(Drivebycuriosity) - John von Neumann was a genius. He was described as the individual who had birthed the modern computer, laid down the mathematical foundations of quantum mechanics and written the equations for the implosion of the atomic bomb.
The Chilenian author Benjamín Labatut wrote a kind of biographic novel about him: "The Maniac" ( amazon). According to the author von Neumann "fathered the Theory of Games and Economic Behavior, heralded the arrival of digital life, self-reproducing machines, artificial intelligence, and the technological singularity, and promised them godlike control over the Earth’s climate".

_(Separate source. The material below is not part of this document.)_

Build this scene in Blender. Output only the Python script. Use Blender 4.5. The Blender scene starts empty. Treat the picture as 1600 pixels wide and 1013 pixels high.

Labatut structured his plot in several paragraphs, allegedly told by contemporaries of the genius and fictionalized contributions by people who knew von Neumann, including his wife, his mother and his youngest brother. This creates a lot repetitions and redundancies.
Learning From Mistakes
But there are strong parts. For instance Labatut describes the roots of AI - by depicting a chess playing software: “Learning from its mistakes through trial and error, it became better and better, stronger and stronger, no longer trying to mimic and play like a human being, but focused only on besting itself. Throughout millions of games it made billions of tiny adjustments to its mathematical model, improving for reasons that no human being could ever really understand, as the inner functioning of an artificial neural network is almost completely opaque to us, for we cannot keep track of or tally the countless effects that arise from the almost innumerable tweaks that the algorithm makes to its inner parameters while slowly building toward its desired outcome".
According to Labatutt AI doesn`t rely on creativity or imagination, but selects the best moves through sheer number-crunching and raw computing power.
I like the chapter about how von Neumann & Co. created the atom bomb in the remote deserts of Alamo - even though that was often told. There is also a chapter how software beat champions in Go, I don´t what was the connection with von Neumann.
Resume: The Maniac is an interesting literary project and narrates many fascinating episodes of the evolution of science in the first half of the last century. But the elaborated and fractioned structure is filled with too many redundancies.